→ GIVEN PROBLEM
Reproduce all of the material word for word.

→ DATA EXCERPT

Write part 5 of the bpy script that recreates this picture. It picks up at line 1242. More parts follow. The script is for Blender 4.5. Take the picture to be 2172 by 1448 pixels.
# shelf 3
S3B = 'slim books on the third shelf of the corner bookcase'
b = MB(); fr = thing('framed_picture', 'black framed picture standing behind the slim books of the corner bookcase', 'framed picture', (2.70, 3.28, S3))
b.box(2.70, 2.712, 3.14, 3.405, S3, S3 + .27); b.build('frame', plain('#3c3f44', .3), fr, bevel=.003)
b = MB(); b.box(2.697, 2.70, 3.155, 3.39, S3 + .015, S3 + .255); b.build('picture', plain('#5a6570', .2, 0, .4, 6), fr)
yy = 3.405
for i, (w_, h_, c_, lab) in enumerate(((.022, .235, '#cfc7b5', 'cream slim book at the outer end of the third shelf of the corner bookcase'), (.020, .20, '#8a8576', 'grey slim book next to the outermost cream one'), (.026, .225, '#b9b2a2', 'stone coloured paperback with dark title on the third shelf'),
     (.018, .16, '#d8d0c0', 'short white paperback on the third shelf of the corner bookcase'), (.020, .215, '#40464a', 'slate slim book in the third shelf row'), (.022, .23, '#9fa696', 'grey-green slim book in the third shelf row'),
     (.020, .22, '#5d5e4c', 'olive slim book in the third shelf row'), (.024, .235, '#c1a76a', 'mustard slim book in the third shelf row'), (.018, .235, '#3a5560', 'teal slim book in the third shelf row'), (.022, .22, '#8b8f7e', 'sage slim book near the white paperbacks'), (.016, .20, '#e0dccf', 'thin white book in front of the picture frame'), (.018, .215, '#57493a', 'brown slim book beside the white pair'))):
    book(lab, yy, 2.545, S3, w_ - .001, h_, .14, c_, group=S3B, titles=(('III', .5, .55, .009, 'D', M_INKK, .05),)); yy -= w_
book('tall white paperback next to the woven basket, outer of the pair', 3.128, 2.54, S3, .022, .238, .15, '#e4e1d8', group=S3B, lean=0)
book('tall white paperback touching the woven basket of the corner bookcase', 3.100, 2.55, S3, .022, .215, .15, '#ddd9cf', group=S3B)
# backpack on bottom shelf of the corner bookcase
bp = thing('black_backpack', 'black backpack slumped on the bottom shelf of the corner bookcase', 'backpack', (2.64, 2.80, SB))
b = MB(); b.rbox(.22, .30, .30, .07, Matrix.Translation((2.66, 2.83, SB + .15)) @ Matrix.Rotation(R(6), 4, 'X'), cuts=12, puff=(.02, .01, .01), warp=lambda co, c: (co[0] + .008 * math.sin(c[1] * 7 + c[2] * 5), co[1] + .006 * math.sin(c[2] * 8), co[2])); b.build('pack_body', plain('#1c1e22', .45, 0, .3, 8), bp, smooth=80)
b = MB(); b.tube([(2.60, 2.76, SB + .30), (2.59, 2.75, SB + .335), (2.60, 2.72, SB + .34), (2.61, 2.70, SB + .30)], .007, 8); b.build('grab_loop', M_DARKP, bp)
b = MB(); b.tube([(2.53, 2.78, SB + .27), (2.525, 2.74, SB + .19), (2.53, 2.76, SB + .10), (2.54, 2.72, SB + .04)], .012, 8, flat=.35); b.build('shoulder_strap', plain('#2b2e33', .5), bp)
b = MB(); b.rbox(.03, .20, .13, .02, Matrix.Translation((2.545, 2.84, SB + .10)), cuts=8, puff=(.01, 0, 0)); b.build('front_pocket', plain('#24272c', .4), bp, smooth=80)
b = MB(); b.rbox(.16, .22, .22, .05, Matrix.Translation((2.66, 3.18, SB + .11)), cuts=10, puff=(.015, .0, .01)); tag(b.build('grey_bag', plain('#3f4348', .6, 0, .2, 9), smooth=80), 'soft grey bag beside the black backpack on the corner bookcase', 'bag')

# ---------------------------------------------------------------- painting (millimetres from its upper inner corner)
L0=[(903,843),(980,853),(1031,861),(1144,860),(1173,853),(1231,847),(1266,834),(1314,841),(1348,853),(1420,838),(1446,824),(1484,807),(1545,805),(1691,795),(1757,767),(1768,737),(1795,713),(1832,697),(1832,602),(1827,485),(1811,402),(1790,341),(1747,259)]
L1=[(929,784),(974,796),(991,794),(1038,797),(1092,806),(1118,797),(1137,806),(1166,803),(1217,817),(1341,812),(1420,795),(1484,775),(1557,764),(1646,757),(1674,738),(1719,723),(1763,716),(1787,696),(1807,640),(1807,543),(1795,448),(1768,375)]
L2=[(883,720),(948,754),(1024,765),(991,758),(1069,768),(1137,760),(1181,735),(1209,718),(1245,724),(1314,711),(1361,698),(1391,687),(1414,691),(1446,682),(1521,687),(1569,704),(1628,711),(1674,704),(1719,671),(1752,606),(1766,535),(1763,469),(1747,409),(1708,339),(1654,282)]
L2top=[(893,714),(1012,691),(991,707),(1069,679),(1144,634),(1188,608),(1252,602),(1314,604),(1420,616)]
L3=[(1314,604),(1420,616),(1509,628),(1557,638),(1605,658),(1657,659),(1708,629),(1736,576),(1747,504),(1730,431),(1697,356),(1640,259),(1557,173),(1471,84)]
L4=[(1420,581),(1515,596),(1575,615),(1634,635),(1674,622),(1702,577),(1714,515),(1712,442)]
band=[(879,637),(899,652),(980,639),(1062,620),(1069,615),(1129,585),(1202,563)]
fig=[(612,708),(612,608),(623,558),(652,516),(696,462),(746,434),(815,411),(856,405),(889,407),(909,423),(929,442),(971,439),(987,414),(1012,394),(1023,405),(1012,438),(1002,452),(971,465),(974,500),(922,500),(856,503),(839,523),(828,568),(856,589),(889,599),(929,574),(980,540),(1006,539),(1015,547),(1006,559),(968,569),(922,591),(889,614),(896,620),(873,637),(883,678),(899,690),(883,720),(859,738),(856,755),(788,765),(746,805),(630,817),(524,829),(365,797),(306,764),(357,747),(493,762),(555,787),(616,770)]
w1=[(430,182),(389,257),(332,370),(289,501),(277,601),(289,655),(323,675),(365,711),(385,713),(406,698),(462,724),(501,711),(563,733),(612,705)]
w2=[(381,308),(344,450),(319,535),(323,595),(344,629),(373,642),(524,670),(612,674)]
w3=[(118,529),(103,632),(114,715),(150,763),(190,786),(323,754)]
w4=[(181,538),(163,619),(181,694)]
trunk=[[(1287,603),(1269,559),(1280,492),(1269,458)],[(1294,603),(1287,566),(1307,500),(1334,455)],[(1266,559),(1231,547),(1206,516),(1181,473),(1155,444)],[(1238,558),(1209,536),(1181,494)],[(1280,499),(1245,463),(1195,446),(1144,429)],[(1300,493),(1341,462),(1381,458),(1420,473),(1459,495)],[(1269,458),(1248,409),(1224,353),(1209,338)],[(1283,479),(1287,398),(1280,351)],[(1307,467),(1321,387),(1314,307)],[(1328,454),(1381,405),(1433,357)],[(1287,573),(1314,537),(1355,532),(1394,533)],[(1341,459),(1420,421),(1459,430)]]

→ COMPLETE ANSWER
Write part 5 of the bpy script that recreates this picture. It picks up at line 1242. More parts follow. The script is for Blender 4.5. Take the picture to be 2172 by 1448 pixels.
# shelf 3
S3B = 'slim books on the third shelf of the corner bookcase'
b = MB(); fr = thing('framed_picture', 'black framed picture standing behind the slim books of the corner bookcase', 'framed picture', (2.70, 3.28, S3))
b.box(2.70, 2.712, 3.14, 3.405, S3, S3 + .27); b.build('frame', plain('#3c3f44', .3), fr, bevel=.003)
b = MB(); b.box(2.697, 2.70, 3.155, 3.39, S3 + .015, S3 + .255); b.build('picture', plain('#5a6570', .2, 0, .4, 6), fr)
yy = 3.405
for i, (w_, h_, c_, lab) in enumerate(((.022, .235, '#cfc7b5', 'cream slim book at the outer end of the third shelf of the corner bookcase'), (.020, .20, '#8a8576', 'grey slim book next to the outermost cream one'), (.026, .225, '#b9b2a2', 'stone coloured paperback with dark title on the third shelf'),
     (.018, .16, '#d8d0c0', 'short white paperback on the third shelf of the corner bookcase'), (.020, .215, '#40464a', 'slate slim book in the third shelf row'), (.022, .23, '#9fa696', 'grey-green slim book in the third shelf row'),
     (.020, .22, '#5d5e4c', 'olive slim book in the third shelf row'), (.024, .235, '#c1a76a', 'mustard slim book in the third shelf row'), (.018, .235, '#3a5560', 'teal slim book in the third shelf row'), (.022, .22, '#8b8f7e', 'sage slim book near the white paperbacks'), (.016, .20, '#e0dccf', 'thin white book in front of the picture frame'), (.018, .215, '#57493a', 'brown slim book beside the white pair'))):
    book(lab, yy, 2.545, S3, w_ - .001, h_, .14, c_, group=S3B, titles=(('III', .5, .55, .009, 'D', M_INKK, .05),)); yy -= w_
book('tall white paperback next to the woven basket, outer of the pair', 3.128, 2.54, S3, .022, .238, .15, '#e4e1d8', group=S3B, lean=0)
book('tall white paperback touching the woven basket of the corner bookcase', 3.100, 2.55, S3, .022, .215, .15, '#ddd9cf', group=S3B)
# backpack on bottom shelf of the corner bookcase
bp = thing('black_backpack', 'black backpack slumped on the bottom shelf of the corner bookcase', 'backpack', (2.64, 2.80, SB))
b = MB(); b.rbox(.22, .30, .30, .07, Matrix.Translation((2.66, 2.83, SB + .15)) @ Matrix.Rotation(R(6), 4, 'X'), cuts=12, puff=(.02, .01, .01), warp=lambda co, c: (co[0] + .008 * math.sin(c[1] * 7 + c[2] * 5), co[1] + .006 * math.sin(c[2] * 8), co[2])); b.build('pack_body', plain('#1c1e22', .45, 0, .3, 8), bp, smooth=80)
b = MB(); b.tube([(2.60, 2.76, SB + .30), (2.59, 2.75, SB + .335), (2.60, 2.72, SB + .34), (2.61, 2.70, SB + .30)], .007, 8); b.build('grab_loop', M_DARKP, bp)
b = MB(); b.tube([(2.53, 2.78, SB + .27), (2.525, 2.74, SB + .19), (2.53, 2.76, SB + .10), (2.54, 2.72, SB + .04)], .012, 8, flat=.35); b.build('shoulder_strap', plain('#2b2e33', .5), bp)
b = MB(); b.rbox(.03, .20, .13, .02, Matrix.Translation((2.545, 2.84, SB + .10)), cuts=8, puff=(.01, 0, 0)); b.build('front_pocket', plain('#24272c', .4), bp, smooth=80)
b = MB(); b.rbox(.16, .22, .22, .05, Matrix.Translation((2.66, 3.18, SB + .11)), cuts=10, puff=(.015, .0, .01)); tag(b.build('grey_bag', plain('#3f4348', .6, 0, .2, 9), smooth=80), 'soft grey bag beside the black backpack on the corner bookcase', 'bag')

# ---------------------------------------------------------------- painting (millimetres from its upper inner corner)
L0=[(903,843),(980,853),(1031,861),(1144,860),(1173,853),(1231,847),(1266,834),(1314,841),(1348,853),(1420,838),(1446,824),(1484,807),(1545,805),(1691,795),(1757,767),(1768,737),(1795,713),(1832,697),(1832,602),(1827,485),(1811,402),(1790,341),(1747,259)]
L1=[(929,784),(974,796),(991,794),(1038,797),(1092,806),(1118,797),(1137,806),(1166,803),(1217,817),(1341,812),(1420,795),(1484,775),(1557,764),(1646,757),(1674,738),(1719,723),(1763,716),(1787,696),(1807,640),(1807,543),(1795,448),(1768,375)]
L2=[(883,720),(948,754),(1024,765),(991,758),(1069,768),(1137,760),(1181,735),(1209,718),(1245,724),(1314,711),(1361,698),(1391,687),(1414,691),(1446,682),(1521,687),(1569,704),(1628,711),(1674,704),(1719,671),(1752,606),(1766,535),(1763,469),(1747,409),(1708,339),(1654,282)]
L2top=[(893,714),(1012,691),(991,707),(1069,679),(1144,634),(1188,608),(1252,602),(1314,604),(1420,616)]
L3=[(1314,604),(1420,616),(1509,628),(1557,638),(1605,658),(1657,659),(1708,629),(1736,576),(1747,504),(1730,431),(1697,356),(1640,259),(1557,173),(1471,84)]
L4=[(1420,581),(1515,596),(1575,615),(1634,635),(1674,622),(1702,577),(1714,515),(1712,442)]
band=[(879,637),(899,652),(980,639),(1062,620),(1069,615),(1129,585),(1202,563)]
fig=[(612,708),(612,608),(623,558),(652,516),(696,462),(746,434),(815,411),(856,405),(889,407),(909,423),(929,442),(971,439),(987,414),(1012,394),(1023,405),(1012,438),(1002,452),(971,465),(974,500),(922,500),(856,503),(839,523),(828,568),(856,589),(889,599),(929,574),(980,540),(1006,539),(1015,547),(1006,559),(968,569),(922,591),(889,614),(896,620),(873,637),(883,678),(899,690),(883,720),(859,738),(856,755),(788,765),(746,805),(630,817),(524,829),(365,797),(306,764),(357,747),(493,762),(555,787),(616,770)]
w1=[(430,182),(389,257),(332,370),(289,501),(277,601),(289,655),(323,675),(365,711),(385,713),(406,698),(462,724),(501,711),(563,733),(612,705)]
w2=[(381,308),(344,450),(319,535),(323,595),(344,629),(373,642),(524,670),(612,674)]
w3=[(118,529),(103,632),(114,715),(150,763),(190,786),(323,754)]
w4=[(181,538),(163,619),(181,694)]
trunk=[[(1287,603),(1269,559),(1280,492),(1269,458)],[(1294,603),(1287,566),(1307,500),(1334,455)],[(1266,559),(1231,547),(1206,516),(1181,473),(1155,444)],[(1238,558),(1209,536),(1181,494)],[(1280,499),(1245,463),(1195,446),(1144,429)],[(1300,493),(1341,462),(1381,458),(1420,473),(1459,495)],[(1269,458),(1248,409),(1224,353),(1209,338)],[(1283,479),(1287,398),(1280,351)],[(1307,467),(1321,387),(1314,307)],[(1328,454),(1381,405),(1433,357)],[(1287,573),(1314,537),(1355,532),(1394,533)],[(1341,459),(1420,421),(1459,430)]]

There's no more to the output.